İspanya’da da ekonomi geberik
Madrid İspanya’nın başkenti. Tam ortasında. Ekonomi burada da felaket. İşsizlik % 20’lerde. Bu arada biz Paskalya tatilinde gittik. Hayli renkli, hareketli ve de eğlenceliydi. Ama alışveriş meraklıları için büyük hayal kırıklığıydı tabi. Çünkü bizim Ramazan ve Kurban bayramımız gibi onlarda da parası olan seyahate gidiyor. O nedenle çoğu alışveriş merkezleri, çok özel bar ve restoranlar arasında kapalı olanlar vardı. Nitekim bizi getiren uçak aynı gün 170 İspanyol’u İstanbul’a götürdü. Otelimiz NH zinciri olan Prisma’ dı.
Arjantin Meydanı
Ben son yıllarda, butik otellere merak sardığım ve sevdiğim için pek hoşlanmadım. Ama odalar harika, geniş ve şıktı. Hemen 2o metre yakınından da metro kalkıyor. Sizi beş durak sonra eğlencenin, yemeğin, keyfin merkezine, sembolik olarak İspanya’nın merkezi olan, sıfır noktasındaki Puerta del Sol’a getiriyor. Hem de 1 Euro karşılığı. Zaten metro ile nereye giderseniz gidin inmediğiniz sürece ödeyeceğiniz para aynı. Bu arada Elzer ile sohbet sırasında burada matadorların kışın başka ülkelere gösteriye gittiklerini ve bahara doğru döndüklerini, geçimlerini böyle temin ettiklerini öğrendim. En pahalı evlerin ve lüks restoranlar Arjantin Meydanı’nda, Kralın ancak özel günlerde geldiği saray çevresinde.

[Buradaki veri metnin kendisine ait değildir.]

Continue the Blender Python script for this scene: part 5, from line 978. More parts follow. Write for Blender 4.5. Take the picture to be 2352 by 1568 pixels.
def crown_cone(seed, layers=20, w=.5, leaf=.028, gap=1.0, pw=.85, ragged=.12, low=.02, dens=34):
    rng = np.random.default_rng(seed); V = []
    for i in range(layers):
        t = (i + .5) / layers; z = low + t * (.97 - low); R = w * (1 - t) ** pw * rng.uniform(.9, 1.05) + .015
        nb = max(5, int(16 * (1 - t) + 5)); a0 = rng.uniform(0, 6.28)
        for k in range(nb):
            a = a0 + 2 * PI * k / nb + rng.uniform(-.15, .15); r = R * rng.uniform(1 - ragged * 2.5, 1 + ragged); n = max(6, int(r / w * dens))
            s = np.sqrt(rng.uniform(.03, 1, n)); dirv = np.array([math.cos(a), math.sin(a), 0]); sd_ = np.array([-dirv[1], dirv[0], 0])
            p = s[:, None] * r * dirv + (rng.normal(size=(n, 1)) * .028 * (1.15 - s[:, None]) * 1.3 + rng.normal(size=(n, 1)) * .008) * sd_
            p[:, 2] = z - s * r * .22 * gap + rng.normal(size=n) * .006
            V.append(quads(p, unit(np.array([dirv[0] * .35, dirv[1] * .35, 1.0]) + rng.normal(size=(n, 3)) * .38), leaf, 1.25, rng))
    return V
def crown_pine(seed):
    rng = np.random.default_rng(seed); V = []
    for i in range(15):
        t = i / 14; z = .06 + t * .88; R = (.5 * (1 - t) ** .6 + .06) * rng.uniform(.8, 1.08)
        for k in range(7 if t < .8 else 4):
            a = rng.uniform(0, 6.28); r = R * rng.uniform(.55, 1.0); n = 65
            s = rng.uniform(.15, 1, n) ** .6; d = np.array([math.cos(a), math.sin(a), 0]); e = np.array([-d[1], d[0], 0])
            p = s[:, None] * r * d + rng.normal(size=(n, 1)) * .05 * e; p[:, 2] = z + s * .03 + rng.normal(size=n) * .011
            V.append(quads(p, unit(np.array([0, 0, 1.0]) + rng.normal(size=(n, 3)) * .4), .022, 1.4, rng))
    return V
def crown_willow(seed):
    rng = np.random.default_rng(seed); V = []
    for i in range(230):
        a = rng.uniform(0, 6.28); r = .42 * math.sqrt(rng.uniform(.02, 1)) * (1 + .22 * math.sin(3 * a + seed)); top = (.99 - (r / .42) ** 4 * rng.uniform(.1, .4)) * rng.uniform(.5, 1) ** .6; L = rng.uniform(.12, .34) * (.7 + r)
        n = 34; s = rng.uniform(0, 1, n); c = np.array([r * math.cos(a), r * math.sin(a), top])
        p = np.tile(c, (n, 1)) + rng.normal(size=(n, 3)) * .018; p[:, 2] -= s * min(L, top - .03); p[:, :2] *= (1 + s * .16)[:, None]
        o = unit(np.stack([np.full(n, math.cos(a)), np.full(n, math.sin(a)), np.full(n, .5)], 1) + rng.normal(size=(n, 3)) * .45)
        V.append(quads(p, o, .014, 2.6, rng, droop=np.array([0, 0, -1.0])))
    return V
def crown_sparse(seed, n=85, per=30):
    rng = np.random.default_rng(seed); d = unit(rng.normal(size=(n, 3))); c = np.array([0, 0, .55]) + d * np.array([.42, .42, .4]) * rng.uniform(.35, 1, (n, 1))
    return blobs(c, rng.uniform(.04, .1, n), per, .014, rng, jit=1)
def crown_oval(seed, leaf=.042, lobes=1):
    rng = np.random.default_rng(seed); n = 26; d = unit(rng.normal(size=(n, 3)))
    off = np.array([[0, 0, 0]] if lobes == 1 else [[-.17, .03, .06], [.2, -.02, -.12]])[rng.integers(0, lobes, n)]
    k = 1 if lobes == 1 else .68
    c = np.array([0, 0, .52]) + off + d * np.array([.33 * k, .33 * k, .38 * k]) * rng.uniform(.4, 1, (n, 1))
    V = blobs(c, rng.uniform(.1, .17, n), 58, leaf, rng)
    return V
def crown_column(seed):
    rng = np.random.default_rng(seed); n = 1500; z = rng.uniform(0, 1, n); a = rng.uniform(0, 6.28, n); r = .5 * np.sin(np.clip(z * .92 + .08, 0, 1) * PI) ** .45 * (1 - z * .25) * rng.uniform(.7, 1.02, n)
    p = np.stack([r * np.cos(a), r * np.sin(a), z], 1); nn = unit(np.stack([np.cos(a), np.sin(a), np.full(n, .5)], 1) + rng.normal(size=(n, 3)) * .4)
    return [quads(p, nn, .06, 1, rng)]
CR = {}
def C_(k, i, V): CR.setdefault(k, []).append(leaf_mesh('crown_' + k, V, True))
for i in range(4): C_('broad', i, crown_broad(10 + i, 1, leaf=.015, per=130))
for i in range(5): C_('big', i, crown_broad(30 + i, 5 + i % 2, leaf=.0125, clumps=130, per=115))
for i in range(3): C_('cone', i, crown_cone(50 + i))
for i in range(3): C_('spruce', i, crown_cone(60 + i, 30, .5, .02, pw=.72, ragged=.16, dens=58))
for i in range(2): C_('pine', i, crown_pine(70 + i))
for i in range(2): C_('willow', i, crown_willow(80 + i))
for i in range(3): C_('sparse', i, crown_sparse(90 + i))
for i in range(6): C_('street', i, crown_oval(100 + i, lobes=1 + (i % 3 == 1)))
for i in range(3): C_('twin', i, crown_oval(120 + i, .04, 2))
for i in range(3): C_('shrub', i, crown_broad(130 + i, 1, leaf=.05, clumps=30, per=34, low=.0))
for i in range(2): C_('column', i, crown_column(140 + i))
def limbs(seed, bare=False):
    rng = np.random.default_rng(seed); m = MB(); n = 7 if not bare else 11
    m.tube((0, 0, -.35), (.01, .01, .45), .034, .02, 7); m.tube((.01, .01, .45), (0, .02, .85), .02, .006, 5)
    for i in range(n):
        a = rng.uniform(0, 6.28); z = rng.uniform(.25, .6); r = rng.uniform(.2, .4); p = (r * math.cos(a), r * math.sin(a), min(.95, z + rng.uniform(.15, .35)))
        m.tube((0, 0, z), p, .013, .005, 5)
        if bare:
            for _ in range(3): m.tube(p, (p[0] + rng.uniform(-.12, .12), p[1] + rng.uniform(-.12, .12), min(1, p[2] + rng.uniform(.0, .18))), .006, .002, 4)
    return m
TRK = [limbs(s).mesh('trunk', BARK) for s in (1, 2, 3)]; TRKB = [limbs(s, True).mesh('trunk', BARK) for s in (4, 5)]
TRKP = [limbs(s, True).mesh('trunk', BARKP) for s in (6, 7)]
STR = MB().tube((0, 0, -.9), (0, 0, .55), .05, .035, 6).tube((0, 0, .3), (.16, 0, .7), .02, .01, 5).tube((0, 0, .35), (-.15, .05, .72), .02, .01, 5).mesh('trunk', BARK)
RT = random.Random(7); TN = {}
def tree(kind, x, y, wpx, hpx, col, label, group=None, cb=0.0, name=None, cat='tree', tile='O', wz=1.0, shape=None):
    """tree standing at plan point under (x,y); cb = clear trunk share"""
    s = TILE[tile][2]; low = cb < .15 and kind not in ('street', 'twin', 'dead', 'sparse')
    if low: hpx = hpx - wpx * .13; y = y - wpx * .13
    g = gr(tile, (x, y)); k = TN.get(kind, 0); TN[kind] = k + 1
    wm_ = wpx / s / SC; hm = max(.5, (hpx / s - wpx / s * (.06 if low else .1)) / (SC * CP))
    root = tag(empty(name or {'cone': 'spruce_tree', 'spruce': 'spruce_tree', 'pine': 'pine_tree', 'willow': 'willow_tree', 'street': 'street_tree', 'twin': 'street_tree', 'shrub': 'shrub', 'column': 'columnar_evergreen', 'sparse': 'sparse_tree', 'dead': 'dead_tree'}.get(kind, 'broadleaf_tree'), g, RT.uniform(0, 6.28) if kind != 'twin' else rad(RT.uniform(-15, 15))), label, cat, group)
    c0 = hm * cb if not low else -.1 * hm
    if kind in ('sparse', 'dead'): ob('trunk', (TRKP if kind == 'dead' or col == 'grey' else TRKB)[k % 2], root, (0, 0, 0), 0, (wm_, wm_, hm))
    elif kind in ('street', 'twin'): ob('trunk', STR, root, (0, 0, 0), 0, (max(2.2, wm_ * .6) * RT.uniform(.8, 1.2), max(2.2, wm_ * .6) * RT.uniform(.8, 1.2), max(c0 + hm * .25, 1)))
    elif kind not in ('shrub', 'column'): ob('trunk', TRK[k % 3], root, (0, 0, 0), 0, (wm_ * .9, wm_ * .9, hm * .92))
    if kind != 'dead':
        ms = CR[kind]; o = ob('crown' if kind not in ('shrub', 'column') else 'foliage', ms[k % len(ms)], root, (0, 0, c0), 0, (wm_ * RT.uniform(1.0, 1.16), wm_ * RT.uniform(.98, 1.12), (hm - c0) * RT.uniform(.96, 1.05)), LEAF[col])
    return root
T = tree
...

Yalnız son zamanlarda gayrimenkul fiyatları bizde olduğu gibi burada da yarıya inmiş. Halbuki yıllarca İspanya’nın özellikle güneyinde,İngiliz, Alman, Fransız kolonileri oluşmuş. Emekli olan soluğu burada alıyormuş. 2009’a kadar inşaat sektörü tavan yapmış. Şu an ise bizde olduğu gibi en çok iflaslar inşaat sektöründeymiş.
Güneşin kapısı
Asgari ücret diğer Avrupa ülkelerine göre düşük. 745 Euro. İşsizlere devlet yardımı var. Bu arada biliyorsunuz İspanya’ya yılda 55 milyon turist geliyor. Ama bunların % 80’i Kanarya Adaları ve Bali’ ye geçiyormuş. Turumuzun ilk gününde şehrin en önemli sokaklarından Mayor Sokağı, Puerto Del Sol, Carrera De San Jeronimo, Cortes ve Neptunos alanları, tipik atmosferi ile Barrio De La Moreria, tarihi Madrid Binası, Alcalas Girişi, Retrio Parkı ve boğa güreşlerinin yapıldığı meydanı gezdik. Dünya edebiyatının baş yapıtlarından Don Kişot’un yazarı Carvantes’in heykeli önünde fotoğraf çektirdik. Daha sonra ben kardeşlerimle Puerta del Sol, Grand Via’ nın altını üstüne getirdik. Sol zaten Madrid’in en bilinen ve en kalabalık meydanı. ‘Güneşin Kapısı’ burada bütün bir gününüz geçer. Bir de Paskalya olduğu için renkli, sıcacık ve keyif içindeydi. Zaten Madrid yaşayan bir kent. Yaşamasını, gezmesini bilene, sabaha kadar devam ediyor hayat. Öyle çok paranız olması da gerekmiyor. Çünkü herkesin kesesine uygun her türlü eğlence var. Bana Madrid’i kısaca özetle derseniz, “Muhteşem bir tarih, süper bir eğlence, iyi ve keyifli yemek ve de futbol maçları, boğa güreşleri ile hırsızlara dikkat” derim.